3. There are no Iranian units in Iraq. There are no Iranian prisoners to speak of in US custody in Iraq, even though 12,000 prisoners are being detained. The US did arrest a handful of Iranians deputed to the compound of Shiite cleric Abdul Aziz al-Hakim and to Irbil, the power base of Kurdistan President Massoud Barzani. These Iranians were there at Iraqi invitation. The US can only interfere here because it has a big force in the country. A small US military force could do nothing whatsoever about Iranian influence in Shiite Iraq, especially in the face of Iraqi Shiite and Kurdish desire for such cooperation. There will be millions of pilgrims coming back and forth, and they all can’t be monitored. The major Shiite party, the Supreme Council for Islamic Revolution in Iraq, is tightly linked with Tehran even while being among the main US allies. Small US units trying to take on Iranians in the Shiite south would risk being massacred by thousands of angry Iraqi Shiites.

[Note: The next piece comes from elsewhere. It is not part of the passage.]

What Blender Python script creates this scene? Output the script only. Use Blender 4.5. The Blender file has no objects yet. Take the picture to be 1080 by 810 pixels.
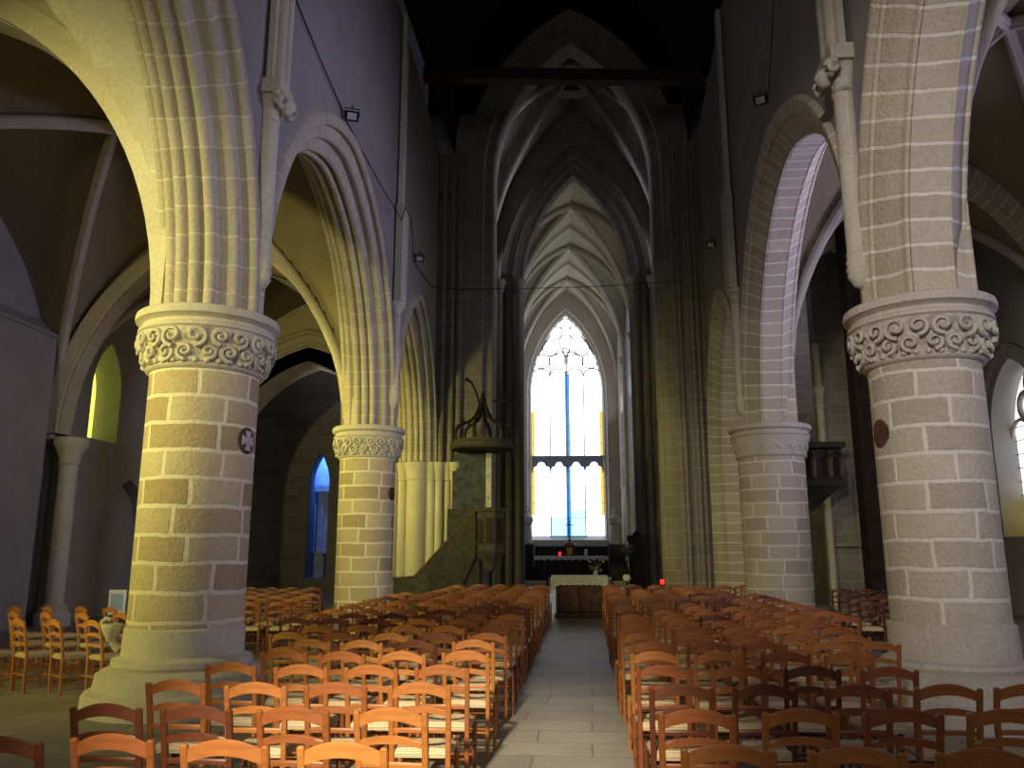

4. Leaving small numbers of US troops in Iraq to assist the Iraqi military over the short term might be desirable and might be practicable, though I’ve been advised that it might not work. Over the medium to long term it would be most unwise because it would set up a strong risk of the US being pulled back into the civil war. What if you put a US company in with an Iraqi battalion, and the whole unit was ambushed by Sunni Arab guerrillas and many US troops killed? Either you let them get away with it, which is an invitation for them strike again at other US troops. Or you retaliate, which means putting more US units in for a retaliatory operation.

5. Small units of US troops are not going to agree to stay in Iraq because they will lack security. Only a big army in the country can provide that security. If US troops are captured, who will rescue them and how, if we have gotten most of the military out?

6. Some day Grand Ayatollah Ali Sistani is going to get up in the morning and give a fatwa or formal legal ruling that there must be no foreign troops stationed on Iraqi soil. When that happens, the US will not be able to stay in Iraq. It will be over with.

I have great respect for Senator Clinton and say all this only because I think her statements show she is getting bad and unrealistic advice on this matter, possibly from powerful lobbies, and fear that she may become attached to a set of policies that make no sense in the context of the really existing Iraq.